◆ Information shown:

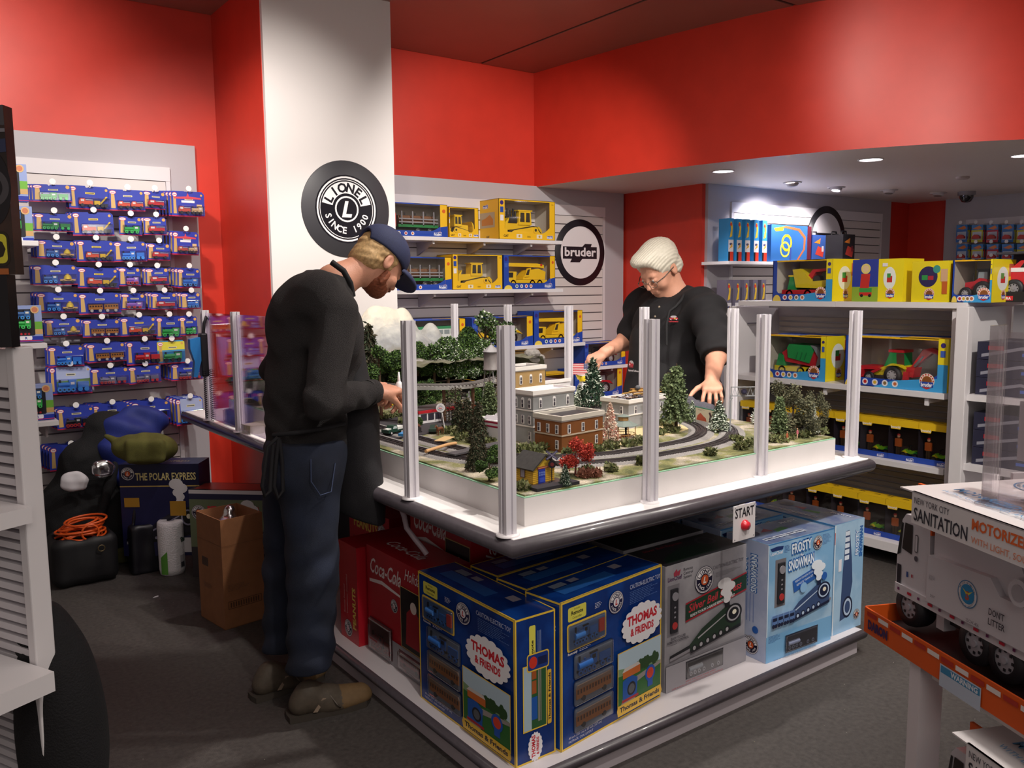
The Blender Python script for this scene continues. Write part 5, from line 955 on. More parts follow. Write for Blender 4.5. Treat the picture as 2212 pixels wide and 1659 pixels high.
hookp = thing('peg_hook', '', 'hook', group='peg hooks with round white price tags'); b = MB(); b.tube([(0, .20, .0), (0, .0, .0), (0, -.02, .018)], .0022, M('#9a969c', .3, metal=.6), 6); b.box(-.02, .196, -.02, .02, .20, .02, '#bdb6b8'); b.build('rod', hookp)
b = MB(); b.cyl((0, -.022, .022), (0, -.020, .022), .0165, M('#f0eeee', .4), n=20); b.build('price_tag', hookp); KIDS[hookp.name] = list(hookp.children); first = True
for r_, row in enumerate(CARDS):
    for c_, (l, tp, rt, bt, kind, nb) in enumerate(row):
        p0 = onY(l, bt-(bt-tp)*.0, YCARD); p1 = onY(rt, tp, YCARD); pm = onY((l+rt)/2, (tp+bt)/2, YCARD); w = float(p1[0]-p0[0]); h = (bt-tp)/1825*(pm@fv - CH*fv[2]*1.0)/1.0
        dep = float((pm-np.array([0, 0, CH]))@fv); h = (bt-tp)/1825*dep; z0 = float(pm[2])-h/2
        where = '%s row, %s from left' % (ORD[r_], ORD[c_])
        lab = 'pegged-wall card with %s, %s' % (KIN[kind][0], where)
        key = (kind, round(w, 2), round(h, 2))
        if key not in CPROTO:
            o = make_card(kind, w, h); CPROTO[key] = o; o.location = (float(p0[0]), YCARD, z0); o['label'] = lab; o['group'] = 'carded wooden trains on the pegged wall'
        else: o = dup(CPROTO[key], (float(p0[0]), YCARD, z0), label=lab, group='carded wooden trains on the pegged wall')
        tw = ((r_*7+c_*3) % 5-2)*.03; o.rotation_euler = (0, tw*.4, tw)
        for k in range(nb):
            q = dup(CPROTO[key], (float(p0[0])-.010*(k+1), YCARD+.036*(k+1), z0+.003*(k+1)), label='pegged-wall card hanging %s behind the front one, %s' % (('right', 'second', 'third', 'fourth')[k], where), group='carded wooden trains on the pegged wall')
            q.rotation_euler = (0, tw*.4, tw*.5)
        hx = float(p0[0])+w*.51; hz = z0+h*.955
        lab = 'peg hook with round white tag, %s' % where
        if first: hookp.location = (hx, YCARD-.0, hz); hookp['label'] = lab; first = False
        else: dup(hookp, (hx, YCARD-.0, hz), label=lab)
def gift_box(loc, label, rz=0):
    w, h, d = .19, .185, .07; t = thing('train_gift_box', label, 'box', loc, rz, group='wooden train gift boxes at the left'); b = MB(); b.box(0, 0, 0, w, d, h, '#8f9fd0'); F = faces(b, w, d, h); A = F['front']
    A.rect(0, h*.25, w, h*.55, '#6fae3f'); A.rect(0, h*.20, w, h*.34, '#c8a06a'); A.rect(0, 0, w, h*.15, '#2436a0'); A.rect(0, h*.02, w, h*.04, '#c82a4a'); A.poly(rrect(w*.28, h*.17, w*.82, h*.90, .008), '#20202a')
    A.poly(rrect(w*.44, h*.05, w*.74, h*.16, .006), '#eceaf2'); A.disc(w*.84, h*.88, w*.10, '#d8b07a'); A.disc(w*.84, h*.88, w*.07, '#c87a5a'); A.rect(0, h*.06, w*.2, h*.16, '#e0d84a'); A.text("R", w*.6, h*.07, h*.07, '#2436a0', align='c', bold=.04)
    for i in range(4): A.disc(w*(.40+.09*i), h*.22, w*.03, '#c82a3a', n=8)
    b.build('carton', t)
    b = MB(); rail_toy(b, 's', '#2f5f9c', w*.34, w*.42, h*.26, -.001); o = b.build('wooden_train', t, label='blue wooden engine'); o.location = (0, 0, h*.62)
    b = MB(); rail_toy(b, 's', '#2fa84a', w*.34, w*.42, h*.26, -.001); o = b.build('wooden_train', t, label='green wooden engine'); o.location = (0, 0, h*.36); KIDS[t.name] = list(t.children); return t
YG = 4.95; gp = None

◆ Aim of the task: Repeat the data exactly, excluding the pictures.

◆ Result:
The Blender Python script for this scene continues. Write part 5, from line 955 on. More parts follow. Write for Blender 4.5. Treat the picture as 2212 pixels wide and 1659 pixels high.
hookp = thing('peg_hook', '', 'hook', group='peg hooks with round white price tags'); b = MB(); b.tube([(0, .20, .0), (0, .0, .0), (0, -.02, .018)], .0022, M('#9a969c', .3, metal=.6), 6); b.box(-.02, .196, -.02, .02, .20, .02, '#bdb6b8'); b.build('rod', hookp)
b = MB(); b.cyl((0, -.022, .022), (0, -.020, .022), .0165, M('#f0eeee', .4), n=20); b.build('price_tag', hookp); KIDS[hookp.name] = list(hookp.children); first = True
for r_, row in enumerate(CARDS):
    for c_, (l, tp, rt, bt, kind, nb) in enumerate(row):
        p0 = onY(l, bt-(bt-tp)*.0, YCARD); p1 = onY(rt, tp, YCARD); pm = onY((l+rt)/2, (tp+bt)/2, YCARD); w = float(p1[0]-p0[0]); h = (bt-tp)/1825*(pm@fv - CH*fv[2]*1.0)/1.0
        dep = float((pm-np.array([0, 0, CH]))@fv); h = (bt-tp)/1825*dep; z0 = float(pm[2])-h/2
        where = '%s row, %s from left' % (ORD[r_], ORD[c_])
        lab = 'pegged-wall card with %s, %s' % (KIN[kind][0], where)
        key = (kind, round(w, 2), round(h, 2))
        if key not in CPROTO:
            o = make_card(kind, w, h); CPROTO[key] = o; o.location = (float(p0[0]), YCARD, z0); o['label'] = lab; o['group'] = 'carded wooden trains on the pegged wall'
        else: o = dup(CPROTO[key], (float(p0[0]), YCARD, z0), label=lab, group='carded wooden trains on the pegged wall')
        tw = ((r_*7+c_*3) % 5-2)*.03; o.rotation_euler = (0, tw*.4, tw)
        for k in range(nb):
            q = dup(CPROTO[key], (float(p0[0])-.010*(k+1), YCARD+.036*(k+1), z0+.003*(k+1)), label='pegged-wall card hanging %s behind the front one, %s' % (('right', 'second', 'third', 'fourth')[k], where), group='carded wooden trains on the pegged wall')
            q.rotation_euler = (0, tw*.4, tw*.5)
        hx = float(p0[0])+w*.51; hz = z0+h*.955
        lab = 'peg hook with round white tag, %s' % where
        if first: hookp.location = (hx, YCARD-.0, hz); hookp['label'] = lab; first = False
        else: dup(hookp, (hx, YCARD-.0, hz), label=lab)
def gift_box(loc, label, rz=0):
    w, h, d = .19, .185, .07; t = thing('train_gift_box', label, 'box', loc, rz, group='wooden train gift boxes at the left'); b = MB(); b.box(0, 0, 0, w, d, h, '#8f9fd0'); F = faces(b, w, d, h); A = F['front']
    A.rect(0, h*.25, w, h*.55, '#6fae3f'); A.rect(0, h*.20, w, h*.34, '#c8a06a'); A.rect(0, 0, w, h*.15, '#2436a0'); A.rect(0, h*.02, w, h*.04, '#c82a4a'); A.poly(rrect(w*.28, h*.17, w*.82, h*.90, .008), '#20202a')
    A.poly(rrect(w*.44, h*.05, w*.74, h*.16, .006), '#eceaf2'); A.disc(w*.84, h*.88, w*.10, '#d8b07a'); A.disc(w*.84, h*.88, w*.07, '#c87a5a'); A.rect(0, h*.06, w*.2, h*.16, '#e0d84a'); A.text("R", w*.6, h*.07, h*.07, '#2436a0', align='c', bold=.04)
    for i in range(4): A.disc(w*(.40+.09*i), h*.22, w*.03, '#c82a3a', n=8)
    b.build('carton', t)
    b = MB(); rail_toy(b, 's', '#2f5f9c', w*.34, w*.42, h*.26, -.001); o = b.build('wooden_train', t, label='blue wooden engine'); o.location = (0, 0, h*.62)
    b = MB(); rail_toy(b, 's', '#2fa84a', w*.34, w*.42, h*.26, -.001); o = b.build('wooden_train', t, label='green wooden engine'); o.location = (0, 0, h*.36); KIDS[t.name] = list(t.children); return t
YG = 4.95; gp = None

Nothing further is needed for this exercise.